■ What is expected
Give all of the lines again exactly as they read.
##### Data extract
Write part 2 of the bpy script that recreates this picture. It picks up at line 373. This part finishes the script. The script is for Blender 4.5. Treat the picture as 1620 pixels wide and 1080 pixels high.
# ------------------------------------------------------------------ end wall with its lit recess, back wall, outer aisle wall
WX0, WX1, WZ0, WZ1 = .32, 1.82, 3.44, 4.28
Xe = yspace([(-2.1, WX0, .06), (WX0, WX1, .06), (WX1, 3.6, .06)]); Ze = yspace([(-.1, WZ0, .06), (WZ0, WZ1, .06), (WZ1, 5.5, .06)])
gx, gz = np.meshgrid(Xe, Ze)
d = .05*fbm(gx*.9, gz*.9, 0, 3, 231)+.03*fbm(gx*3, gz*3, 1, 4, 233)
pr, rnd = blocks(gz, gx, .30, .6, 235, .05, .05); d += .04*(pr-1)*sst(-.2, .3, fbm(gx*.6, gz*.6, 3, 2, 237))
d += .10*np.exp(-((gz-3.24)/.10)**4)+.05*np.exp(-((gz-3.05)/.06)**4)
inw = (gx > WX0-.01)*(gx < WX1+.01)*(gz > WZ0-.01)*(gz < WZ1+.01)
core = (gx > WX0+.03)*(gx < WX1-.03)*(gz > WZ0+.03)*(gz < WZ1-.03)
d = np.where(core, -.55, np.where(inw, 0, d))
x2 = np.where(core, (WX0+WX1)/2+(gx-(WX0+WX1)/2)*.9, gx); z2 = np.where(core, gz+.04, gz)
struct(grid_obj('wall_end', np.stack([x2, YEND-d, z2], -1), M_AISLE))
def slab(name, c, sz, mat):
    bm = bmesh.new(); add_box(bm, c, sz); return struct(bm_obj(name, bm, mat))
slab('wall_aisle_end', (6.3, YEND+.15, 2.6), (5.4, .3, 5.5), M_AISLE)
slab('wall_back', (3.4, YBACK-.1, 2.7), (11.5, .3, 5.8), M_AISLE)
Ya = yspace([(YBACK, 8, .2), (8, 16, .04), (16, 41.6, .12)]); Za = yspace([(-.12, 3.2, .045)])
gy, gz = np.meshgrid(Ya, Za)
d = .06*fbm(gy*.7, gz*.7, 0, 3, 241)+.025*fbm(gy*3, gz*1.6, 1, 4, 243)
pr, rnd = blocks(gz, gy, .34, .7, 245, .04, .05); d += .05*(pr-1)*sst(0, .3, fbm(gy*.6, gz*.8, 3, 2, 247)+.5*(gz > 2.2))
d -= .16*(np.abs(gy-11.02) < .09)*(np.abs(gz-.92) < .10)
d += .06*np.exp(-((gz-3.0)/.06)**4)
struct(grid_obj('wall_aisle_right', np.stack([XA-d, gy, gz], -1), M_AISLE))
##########
■ Exercise result
Write part 2 of the bpy script that recreates this picture. It picks up at line 373. This part finishes the script. The script is for Blender 4.5. Treat the picture as 1620 pixels wide and 1080 pixels high.
# ------------------------------------------------------------------ end wall with its lit recess, back wall, outer aisle wall
WX0, WX1, WZ0, WZ1 = .32, 1.82, 3.44, 4.28
Xe = yspace([(-2.1, WX0, .06), (WX0, WX1, .06), (WX1, 3.6, .06)]); Ze = yspace([(-.1, WZ0, .06), (WZ0, WZ1, .06), (WZ1, 5.5, .06)])
gx, gz = np.meshgrid(Xe, Ze)
d = .05*fbm(gx*.9, gz*.9, 0, 3, 231)+.03*fbm(gx*3, gz*3, 1, 4, 233)
pr, rnd = blocks(gz, gx, .30, .6, 235, .05, .05); d += .04*(pr-1)*sst(-.2, .3, fbm(gx*.6, gz*.6, 3, 2, 237))
d += .10*np.exp(-((gz-3.24)/.10)**4)+.05*np.exp(-((gz-3.05)/.06)**4)
inw = (gx > WX0-.01)*(gx < WX1+.01)*(gz > WZ0-.01)*(gz < WZ1+.01)
core = (gx > WX0+.03)*(gx < WX1-.03)*(gz > WZ0+.03)*(gz < WZ1-.03)
d = np.where(core, -.55, np.where(inw, 0, d))
x2 = np.where(core, (WX0+WX1)/2+(gx-(WX0+WX1)/2)*.9, gx); z2 = np.where(core, gz+.04, gz)
struct(grid_obj('wall_end', np.stack([x2, YEND-d, z2], -1), M_AISLE))
def slab(name, c, sz, mat):
    bm = bmesh.new(); add_box(bm, c, sz); return struct(bm_obj(name, bm, mat))
slab('wall_aisle_end', (6.3, YEND+.15, 2.6), (5.4, .3, 5.5), M_AISLE)
slab('wall_back', (3.4, YBACK-.1, 2.7), (11.5, .3, 5.8), M_AISLE)
Ya = yspace([(YBACK, 8, .2), (8, 16, .04), (16, 41.6, .12)]); Za = yspace([(-.12, 3.2, .045)])
gy, gz = np.meshgrid(Ya, Za)
d = .06*fbm(gy*.7, gz*.7, 0, 3, 241)+.025*fbm(gy*3, gz*1.6, 1, 4, 243)
pr, rnd = blocks(gz, gy, .34, .7, 245, .04, .05); d += .05*(pr-1)*sst(0, .3, fbm(gy*.6, gz*.8, 3, 2, 247)+.5*(gz > 2.2))
d -= .16*(np.abs(gy-11.02) < .09)*(np.abs(gz-.92) < .10)
d += .06*np.exp(-((gz-3.0)/.06)**4)
struct(grid_obj('wall_aisle_right', np.stack([XA-d, gy, gz], -1), M_AISLE))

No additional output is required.